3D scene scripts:
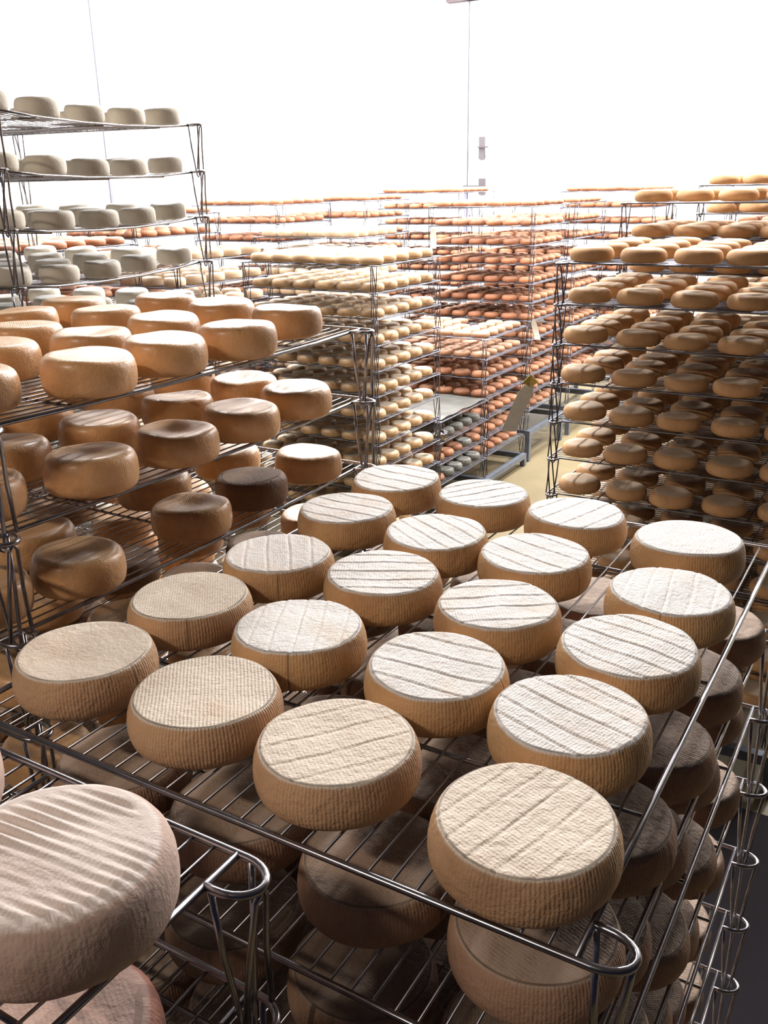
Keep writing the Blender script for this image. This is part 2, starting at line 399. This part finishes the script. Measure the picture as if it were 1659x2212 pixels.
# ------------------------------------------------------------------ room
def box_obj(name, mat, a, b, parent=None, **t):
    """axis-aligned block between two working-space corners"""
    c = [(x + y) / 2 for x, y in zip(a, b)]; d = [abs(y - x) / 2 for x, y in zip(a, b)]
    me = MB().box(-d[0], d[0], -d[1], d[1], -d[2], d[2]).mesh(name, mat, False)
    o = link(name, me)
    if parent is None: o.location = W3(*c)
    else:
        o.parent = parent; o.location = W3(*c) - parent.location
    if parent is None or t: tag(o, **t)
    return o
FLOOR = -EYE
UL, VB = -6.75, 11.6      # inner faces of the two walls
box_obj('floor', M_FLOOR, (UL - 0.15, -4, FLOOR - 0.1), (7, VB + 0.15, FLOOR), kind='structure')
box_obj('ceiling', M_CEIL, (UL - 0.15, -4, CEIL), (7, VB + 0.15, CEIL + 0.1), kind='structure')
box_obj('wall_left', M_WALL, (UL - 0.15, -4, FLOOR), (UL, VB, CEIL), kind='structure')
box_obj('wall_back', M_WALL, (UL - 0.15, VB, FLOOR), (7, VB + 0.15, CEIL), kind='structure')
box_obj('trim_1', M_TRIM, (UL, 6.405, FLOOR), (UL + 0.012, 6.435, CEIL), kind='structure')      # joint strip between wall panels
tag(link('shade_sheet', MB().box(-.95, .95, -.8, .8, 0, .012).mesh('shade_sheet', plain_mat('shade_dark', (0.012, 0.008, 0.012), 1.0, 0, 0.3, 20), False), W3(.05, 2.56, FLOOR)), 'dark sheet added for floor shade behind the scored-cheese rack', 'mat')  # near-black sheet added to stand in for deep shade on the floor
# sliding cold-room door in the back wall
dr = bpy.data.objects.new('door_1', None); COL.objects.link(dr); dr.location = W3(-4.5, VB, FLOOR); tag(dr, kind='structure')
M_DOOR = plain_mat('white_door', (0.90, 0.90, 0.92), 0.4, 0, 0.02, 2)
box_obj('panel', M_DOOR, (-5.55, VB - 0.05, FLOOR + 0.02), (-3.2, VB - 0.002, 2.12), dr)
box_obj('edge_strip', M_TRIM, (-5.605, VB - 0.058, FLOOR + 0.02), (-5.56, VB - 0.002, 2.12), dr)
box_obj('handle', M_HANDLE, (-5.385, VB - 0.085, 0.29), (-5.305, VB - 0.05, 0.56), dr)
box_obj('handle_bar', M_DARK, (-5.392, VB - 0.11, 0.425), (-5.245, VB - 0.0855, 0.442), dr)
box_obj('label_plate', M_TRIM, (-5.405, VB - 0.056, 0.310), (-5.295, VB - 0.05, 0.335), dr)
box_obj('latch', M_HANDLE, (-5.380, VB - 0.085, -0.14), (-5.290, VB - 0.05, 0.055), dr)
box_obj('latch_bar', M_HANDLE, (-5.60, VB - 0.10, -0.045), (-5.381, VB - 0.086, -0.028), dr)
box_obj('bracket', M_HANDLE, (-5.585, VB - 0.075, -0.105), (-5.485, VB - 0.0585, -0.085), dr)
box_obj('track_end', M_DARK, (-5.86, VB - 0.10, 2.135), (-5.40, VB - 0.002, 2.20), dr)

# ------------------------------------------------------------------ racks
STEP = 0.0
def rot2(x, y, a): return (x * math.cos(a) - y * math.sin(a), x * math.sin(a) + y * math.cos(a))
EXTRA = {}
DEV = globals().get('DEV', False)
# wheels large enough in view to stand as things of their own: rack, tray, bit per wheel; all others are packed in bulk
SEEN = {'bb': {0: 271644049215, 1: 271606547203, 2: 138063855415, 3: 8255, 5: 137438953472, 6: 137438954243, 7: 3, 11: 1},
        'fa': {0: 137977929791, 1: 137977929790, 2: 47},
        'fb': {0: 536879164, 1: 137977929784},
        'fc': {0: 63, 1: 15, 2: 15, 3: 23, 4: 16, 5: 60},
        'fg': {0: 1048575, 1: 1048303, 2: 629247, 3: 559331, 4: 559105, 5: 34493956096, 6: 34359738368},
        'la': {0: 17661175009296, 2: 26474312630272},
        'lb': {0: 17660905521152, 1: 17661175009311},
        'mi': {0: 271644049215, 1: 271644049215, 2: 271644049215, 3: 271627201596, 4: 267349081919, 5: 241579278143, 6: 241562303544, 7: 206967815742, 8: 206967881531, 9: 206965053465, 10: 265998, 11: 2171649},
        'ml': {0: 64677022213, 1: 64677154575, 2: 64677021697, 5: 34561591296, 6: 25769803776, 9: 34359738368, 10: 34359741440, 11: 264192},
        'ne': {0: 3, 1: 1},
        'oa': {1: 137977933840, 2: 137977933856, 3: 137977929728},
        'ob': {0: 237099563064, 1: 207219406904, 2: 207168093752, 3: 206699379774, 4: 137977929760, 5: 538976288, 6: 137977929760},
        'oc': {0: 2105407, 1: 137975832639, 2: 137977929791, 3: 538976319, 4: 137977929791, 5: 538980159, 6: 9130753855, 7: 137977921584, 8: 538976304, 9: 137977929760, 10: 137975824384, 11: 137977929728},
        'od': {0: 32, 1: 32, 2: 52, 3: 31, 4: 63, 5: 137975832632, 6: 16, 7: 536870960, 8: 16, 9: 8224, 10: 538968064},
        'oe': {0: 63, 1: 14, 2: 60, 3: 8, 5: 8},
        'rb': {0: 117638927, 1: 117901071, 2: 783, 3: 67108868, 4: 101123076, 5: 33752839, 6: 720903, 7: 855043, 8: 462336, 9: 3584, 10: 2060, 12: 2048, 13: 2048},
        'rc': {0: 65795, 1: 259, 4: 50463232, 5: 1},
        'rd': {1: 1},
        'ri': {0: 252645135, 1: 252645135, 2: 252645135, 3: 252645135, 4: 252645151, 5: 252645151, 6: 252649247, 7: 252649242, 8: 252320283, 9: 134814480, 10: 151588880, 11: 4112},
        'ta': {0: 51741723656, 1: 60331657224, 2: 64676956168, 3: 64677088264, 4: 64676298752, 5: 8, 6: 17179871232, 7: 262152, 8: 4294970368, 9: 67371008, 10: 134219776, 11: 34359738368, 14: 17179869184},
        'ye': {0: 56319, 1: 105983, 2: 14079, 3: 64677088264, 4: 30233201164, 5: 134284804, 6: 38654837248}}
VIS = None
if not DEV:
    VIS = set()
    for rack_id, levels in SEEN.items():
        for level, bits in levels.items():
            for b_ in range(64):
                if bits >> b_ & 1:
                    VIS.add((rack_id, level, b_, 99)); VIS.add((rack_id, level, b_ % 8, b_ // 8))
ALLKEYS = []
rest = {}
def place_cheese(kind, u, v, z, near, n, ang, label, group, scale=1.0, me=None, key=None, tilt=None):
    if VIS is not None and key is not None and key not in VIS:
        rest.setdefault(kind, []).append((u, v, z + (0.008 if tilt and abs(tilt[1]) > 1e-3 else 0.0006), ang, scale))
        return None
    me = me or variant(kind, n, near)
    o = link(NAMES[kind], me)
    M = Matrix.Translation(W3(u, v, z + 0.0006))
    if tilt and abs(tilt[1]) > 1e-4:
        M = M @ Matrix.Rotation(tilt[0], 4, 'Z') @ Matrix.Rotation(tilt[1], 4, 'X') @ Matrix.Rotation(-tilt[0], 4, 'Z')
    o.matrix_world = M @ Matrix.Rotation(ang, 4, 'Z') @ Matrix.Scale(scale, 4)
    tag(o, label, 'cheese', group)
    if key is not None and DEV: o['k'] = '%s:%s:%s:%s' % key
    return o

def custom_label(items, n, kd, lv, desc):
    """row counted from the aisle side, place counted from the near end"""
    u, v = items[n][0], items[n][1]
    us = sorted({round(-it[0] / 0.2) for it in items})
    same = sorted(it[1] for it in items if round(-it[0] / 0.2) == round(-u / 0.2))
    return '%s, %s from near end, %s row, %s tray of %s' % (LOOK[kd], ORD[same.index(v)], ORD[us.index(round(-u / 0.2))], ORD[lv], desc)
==
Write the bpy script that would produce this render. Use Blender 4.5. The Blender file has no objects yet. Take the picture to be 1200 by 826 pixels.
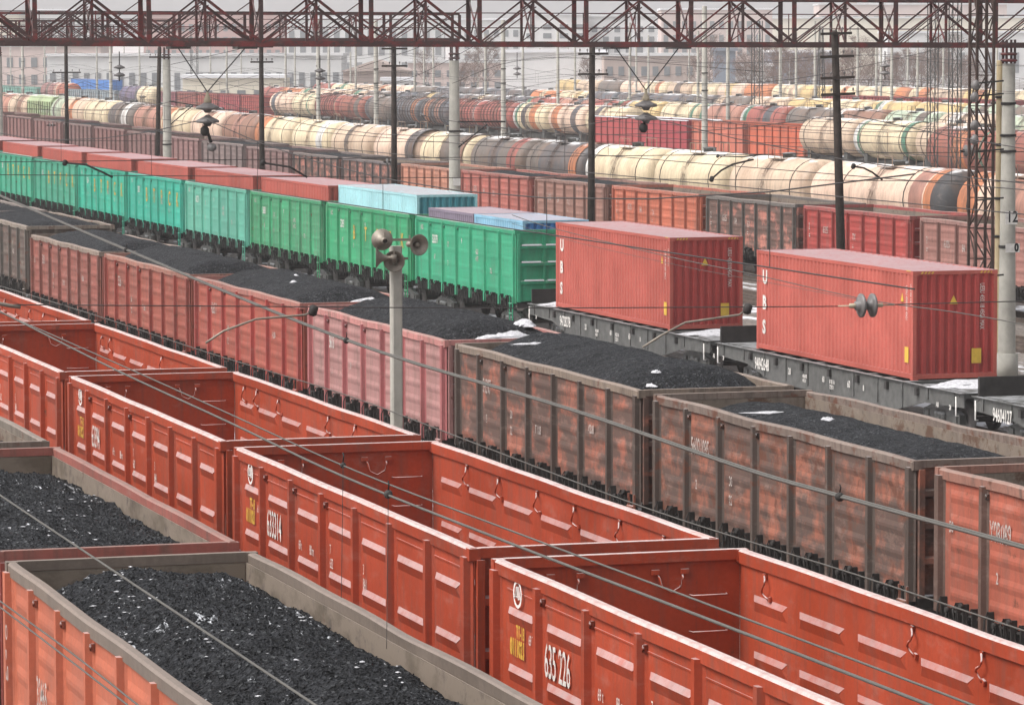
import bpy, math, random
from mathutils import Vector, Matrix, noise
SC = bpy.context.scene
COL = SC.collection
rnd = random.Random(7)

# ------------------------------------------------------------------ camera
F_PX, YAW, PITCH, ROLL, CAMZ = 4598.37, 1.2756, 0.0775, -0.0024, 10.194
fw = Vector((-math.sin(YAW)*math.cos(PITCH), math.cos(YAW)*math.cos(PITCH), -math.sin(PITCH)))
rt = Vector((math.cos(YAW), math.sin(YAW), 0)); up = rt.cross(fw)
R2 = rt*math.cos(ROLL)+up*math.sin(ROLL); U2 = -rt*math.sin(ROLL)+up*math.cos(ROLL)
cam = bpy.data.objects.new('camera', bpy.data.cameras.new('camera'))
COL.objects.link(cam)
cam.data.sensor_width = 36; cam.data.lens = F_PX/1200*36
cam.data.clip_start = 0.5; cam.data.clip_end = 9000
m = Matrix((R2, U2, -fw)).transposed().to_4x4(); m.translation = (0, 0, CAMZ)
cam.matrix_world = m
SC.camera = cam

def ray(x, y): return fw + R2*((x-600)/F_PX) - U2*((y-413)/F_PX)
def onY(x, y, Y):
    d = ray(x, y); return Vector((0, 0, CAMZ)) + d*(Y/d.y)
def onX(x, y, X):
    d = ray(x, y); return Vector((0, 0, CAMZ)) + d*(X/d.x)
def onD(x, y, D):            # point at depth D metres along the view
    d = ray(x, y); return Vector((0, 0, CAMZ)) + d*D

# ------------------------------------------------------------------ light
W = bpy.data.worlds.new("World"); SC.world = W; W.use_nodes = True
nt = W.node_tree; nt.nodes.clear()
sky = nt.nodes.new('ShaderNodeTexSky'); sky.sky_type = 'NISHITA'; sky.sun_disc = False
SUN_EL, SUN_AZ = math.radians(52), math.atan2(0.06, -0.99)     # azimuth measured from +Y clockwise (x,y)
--
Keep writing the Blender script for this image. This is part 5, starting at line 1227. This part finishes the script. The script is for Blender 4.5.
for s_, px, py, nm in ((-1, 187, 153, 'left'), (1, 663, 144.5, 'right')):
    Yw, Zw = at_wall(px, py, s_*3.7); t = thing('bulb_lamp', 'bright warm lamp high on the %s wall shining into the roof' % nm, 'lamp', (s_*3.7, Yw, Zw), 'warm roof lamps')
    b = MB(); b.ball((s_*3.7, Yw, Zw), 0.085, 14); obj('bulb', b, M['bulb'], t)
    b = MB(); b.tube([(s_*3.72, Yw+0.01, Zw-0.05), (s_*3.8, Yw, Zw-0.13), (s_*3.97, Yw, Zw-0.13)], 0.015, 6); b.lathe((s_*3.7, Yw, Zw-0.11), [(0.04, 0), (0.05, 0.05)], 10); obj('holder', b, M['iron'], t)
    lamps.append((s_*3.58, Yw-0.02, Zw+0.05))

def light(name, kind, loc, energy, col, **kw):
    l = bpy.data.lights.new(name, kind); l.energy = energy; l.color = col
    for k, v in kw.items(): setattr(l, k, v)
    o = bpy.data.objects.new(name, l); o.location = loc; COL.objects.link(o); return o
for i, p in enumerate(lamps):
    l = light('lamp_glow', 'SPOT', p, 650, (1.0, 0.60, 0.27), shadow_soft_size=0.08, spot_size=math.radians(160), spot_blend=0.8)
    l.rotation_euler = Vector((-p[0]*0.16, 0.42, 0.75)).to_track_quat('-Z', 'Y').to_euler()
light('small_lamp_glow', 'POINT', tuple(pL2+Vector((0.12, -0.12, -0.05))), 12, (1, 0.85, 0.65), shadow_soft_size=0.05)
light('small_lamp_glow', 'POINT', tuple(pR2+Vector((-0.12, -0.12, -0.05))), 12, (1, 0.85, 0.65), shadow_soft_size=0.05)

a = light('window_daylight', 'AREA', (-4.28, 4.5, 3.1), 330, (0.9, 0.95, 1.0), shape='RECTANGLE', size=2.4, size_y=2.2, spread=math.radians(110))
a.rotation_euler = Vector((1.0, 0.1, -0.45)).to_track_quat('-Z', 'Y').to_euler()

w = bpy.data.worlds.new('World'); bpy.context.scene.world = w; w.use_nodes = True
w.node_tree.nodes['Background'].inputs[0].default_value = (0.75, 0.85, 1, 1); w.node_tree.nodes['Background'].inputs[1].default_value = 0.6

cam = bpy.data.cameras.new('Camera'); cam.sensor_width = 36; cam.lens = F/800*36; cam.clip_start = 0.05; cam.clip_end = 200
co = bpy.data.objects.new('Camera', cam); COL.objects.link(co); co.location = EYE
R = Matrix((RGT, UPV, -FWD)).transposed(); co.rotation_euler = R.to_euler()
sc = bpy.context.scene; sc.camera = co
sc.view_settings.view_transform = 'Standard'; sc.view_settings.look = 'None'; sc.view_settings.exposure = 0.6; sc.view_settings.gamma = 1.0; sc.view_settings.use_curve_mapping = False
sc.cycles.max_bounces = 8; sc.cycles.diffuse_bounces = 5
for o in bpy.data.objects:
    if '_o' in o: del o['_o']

[The problem] Quote only the lines running from the line with "Write the bpy" to the line with "rnd = random.Random(7)", ends included, exactly as they appear and without the pictures.

[Answer in full]
Write the bpy script that would produce this render. Use Blender 4.5. The Blender file has no objects yet. Take the picture to be 1200 by 826 pixels.
import bpy, math, random
from mathutils import Vector, Matrix, noise
SC = bpy.context.scene
COL = SC.collection
rnd = random.Random(7)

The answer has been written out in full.